• [What the task asks]
Within the listing below, locate all lines containing the word "wide". Copy each one.

• [Records supplied]
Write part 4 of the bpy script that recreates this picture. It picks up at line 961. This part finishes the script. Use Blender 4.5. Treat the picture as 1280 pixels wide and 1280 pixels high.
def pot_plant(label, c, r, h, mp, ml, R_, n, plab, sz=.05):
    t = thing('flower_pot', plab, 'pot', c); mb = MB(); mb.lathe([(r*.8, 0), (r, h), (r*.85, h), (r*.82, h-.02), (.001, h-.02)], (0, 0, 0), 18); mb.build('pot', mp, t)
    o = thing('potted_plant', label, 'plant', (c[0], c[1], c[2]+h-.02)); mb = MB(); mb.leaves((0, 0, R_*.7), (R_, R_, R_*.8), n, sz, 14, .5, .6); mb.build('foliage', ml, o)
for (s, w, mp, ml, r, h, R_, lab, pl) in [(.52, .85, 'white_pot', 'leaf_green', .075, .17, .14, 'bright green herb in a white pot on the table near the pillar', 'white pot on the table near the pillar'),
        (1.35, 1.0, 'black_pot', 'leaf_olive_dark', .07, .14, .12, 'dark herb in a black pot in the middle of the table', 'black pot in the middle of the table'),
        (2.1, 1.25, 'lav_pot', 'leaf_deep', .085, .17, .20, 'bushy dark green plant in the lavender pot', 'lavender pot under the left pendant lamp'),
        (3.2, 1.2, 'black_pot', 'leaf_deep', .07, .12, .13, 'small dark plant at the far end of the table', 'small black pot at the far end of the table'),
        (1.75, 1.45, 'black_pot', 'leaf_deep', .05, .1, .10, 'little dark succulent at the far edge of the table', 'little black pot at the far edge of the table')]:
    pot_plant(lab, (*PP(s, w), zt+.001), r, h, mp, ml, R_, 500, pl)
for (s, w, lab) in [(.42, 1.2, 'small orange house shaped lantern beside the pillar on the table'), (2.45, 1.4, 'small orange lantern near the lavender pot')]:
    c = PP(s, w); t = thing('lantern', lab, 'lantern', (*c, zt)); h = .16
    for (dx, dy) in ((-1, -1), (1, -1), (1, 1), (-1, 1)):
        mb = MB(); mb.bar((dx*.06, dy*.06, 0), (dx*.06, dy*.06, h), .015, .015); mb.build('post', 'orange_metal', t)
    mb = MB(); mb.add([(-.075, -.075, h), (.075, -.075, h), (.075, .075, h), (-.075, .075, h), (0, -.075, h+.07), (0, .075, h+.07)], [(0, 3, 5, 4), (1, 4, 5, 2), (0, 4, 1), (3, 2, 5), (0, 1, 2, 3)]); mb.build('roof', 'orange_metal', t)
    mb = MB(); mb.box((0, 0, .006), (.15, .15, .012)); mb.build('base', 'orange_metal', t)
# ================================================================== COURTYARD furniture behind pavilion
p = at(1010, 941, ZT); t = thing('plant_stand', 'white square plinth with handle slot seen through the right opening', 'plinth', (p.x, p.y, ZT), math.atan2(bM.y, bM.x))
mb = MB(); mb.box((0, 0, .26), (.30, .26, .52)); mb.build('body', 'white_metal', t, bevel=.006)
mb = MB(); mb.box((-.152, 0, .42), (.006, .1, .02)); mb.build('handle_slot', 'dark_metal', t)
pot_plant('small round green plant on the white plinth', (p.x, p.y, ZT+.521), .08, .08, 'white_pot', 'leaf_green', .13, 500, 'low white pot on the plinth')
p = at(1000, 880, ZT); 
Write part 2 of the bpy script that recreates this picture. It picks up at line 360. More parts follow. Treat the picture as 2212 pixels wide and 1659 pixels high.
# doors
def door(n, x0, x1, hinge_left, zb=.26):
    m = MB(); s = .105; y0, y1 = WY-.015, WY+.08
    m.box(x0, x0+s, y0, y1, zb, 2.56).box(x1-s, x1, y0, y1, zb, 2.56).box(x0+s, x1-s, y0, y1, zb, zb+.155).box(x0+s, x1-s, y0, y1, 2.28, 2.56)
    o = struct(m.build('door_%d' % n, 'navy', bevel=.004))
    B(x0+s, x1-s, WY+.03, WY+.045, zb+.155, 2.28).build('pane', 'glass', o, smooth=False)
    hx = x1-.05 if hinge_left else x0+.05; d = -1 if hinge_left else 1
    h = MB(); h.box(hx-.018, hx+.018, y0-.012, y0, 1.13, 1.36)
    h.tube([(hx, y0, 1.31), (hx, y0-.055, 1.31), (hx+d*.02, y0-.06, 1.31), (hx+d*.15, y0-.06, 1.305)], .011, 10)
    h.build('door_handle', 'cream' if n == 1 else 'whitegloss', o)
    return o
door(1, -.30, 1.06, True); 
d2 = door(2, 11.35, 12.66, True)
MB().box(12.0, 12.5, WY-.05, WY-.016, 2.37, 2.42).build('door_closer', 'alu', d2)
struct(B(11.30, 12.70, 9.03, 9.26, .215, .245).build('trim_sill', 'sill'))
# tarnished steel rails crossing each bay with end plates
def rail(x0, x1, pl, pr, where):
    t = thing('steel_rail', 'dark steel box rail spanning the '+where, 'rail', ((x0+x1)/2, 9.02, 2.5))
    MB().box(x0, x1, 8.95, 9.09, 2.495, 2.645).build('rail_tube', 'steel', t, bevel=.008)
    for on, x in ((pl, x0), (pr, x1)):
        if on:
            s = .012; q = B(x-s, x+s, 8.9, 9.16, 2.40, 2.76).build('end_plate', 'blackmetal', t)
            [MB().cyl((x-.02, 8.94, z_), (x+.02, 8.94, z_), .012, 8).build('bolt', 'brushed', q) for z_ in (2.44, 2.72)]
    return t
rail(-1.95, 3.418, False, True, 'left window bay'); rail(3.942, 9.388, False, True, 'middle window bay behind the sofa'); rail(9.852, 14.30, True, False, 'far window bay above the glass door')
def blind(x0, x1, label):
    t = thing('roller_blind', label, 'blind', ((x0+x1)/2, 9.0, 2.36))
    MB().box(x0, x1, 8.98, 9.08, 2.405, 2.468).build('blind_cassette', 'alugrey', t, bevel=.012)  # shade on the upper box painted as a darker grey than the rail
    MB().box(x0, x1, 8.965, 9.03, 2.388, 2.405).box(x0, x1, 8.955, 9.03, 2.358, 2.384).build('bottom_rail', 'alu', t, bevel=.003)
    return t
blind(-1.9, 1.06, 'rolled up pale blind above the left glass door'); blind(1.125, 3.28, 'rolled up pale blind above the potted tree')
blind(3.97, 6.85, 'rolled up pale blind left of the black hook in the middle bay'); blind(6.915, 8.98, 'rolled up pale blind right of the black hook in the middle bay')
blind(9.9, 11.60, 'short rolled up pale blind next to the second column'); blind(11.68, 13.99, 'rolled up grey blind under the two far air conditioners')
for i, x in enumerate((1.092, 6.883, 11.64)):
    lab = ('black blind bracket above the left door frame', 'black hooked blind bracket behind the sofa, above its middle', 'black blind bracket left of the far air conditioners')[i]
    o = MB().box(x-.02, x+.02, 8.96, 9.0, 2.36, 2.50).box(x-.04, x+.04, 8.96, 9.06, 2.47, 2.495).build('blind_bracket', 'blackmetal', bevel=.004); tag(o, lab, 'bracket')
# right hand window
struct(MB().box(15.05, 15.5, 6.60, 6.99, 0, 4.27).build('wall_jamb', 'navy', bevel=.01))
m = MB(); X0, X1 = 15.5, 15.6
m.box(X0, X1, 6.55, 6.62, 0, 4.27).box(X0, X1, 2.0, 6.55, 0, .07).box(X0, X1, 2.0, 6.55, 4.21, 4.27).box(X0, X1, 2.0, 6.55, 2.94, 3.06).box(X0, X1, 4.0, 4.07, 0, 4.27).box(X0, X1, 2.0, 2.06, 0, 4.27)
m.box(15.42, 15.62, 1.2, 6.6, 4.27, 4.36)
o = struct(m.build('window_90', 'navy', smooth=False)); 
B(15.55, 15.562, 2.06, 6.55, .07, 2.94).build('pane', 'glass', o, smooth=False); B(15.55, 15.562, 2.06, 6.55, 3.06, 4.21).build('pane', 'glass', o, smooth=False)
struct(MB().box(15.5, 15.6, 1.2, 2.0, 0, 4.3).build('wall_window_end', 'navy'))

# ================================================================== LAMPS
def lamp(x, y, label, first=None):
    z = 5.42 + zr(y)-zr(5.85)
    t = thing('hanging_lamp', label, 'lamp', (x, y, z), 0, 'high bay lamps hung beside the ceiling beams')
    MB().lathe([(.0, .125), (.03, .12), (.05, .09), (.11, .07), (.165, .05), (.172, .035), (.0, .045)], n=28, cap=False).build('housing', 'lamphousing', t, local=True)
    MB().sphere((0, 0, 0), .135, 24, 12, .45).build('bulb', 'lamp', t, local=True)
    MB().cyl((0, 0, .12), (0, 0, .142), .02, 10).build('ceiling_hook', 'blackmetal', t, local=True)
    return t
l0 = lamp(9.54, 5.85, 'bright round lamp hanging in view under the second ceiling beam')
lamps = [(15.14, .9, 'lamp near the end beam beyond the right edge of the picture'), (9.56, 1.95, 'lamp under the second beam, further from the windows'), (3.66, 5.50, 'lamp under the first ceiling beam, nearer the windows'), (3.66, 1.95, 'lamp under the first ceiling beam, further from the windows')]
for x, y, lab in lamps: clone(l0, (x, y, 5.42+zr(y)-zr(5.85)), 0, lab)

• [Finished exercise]
Write part 4 of the bpy script that recreates this picture. It picks up at line 961. This part finishes the script. Use Blender 4.5. Treat the picture as 1280 pixels wide and 1280 pixels high.
Write part 2 of the bpy script that recreates this picture. It picks up at line 360. More parts follow. Treat the picture as 2212 pixels wide and 1659 pixels high.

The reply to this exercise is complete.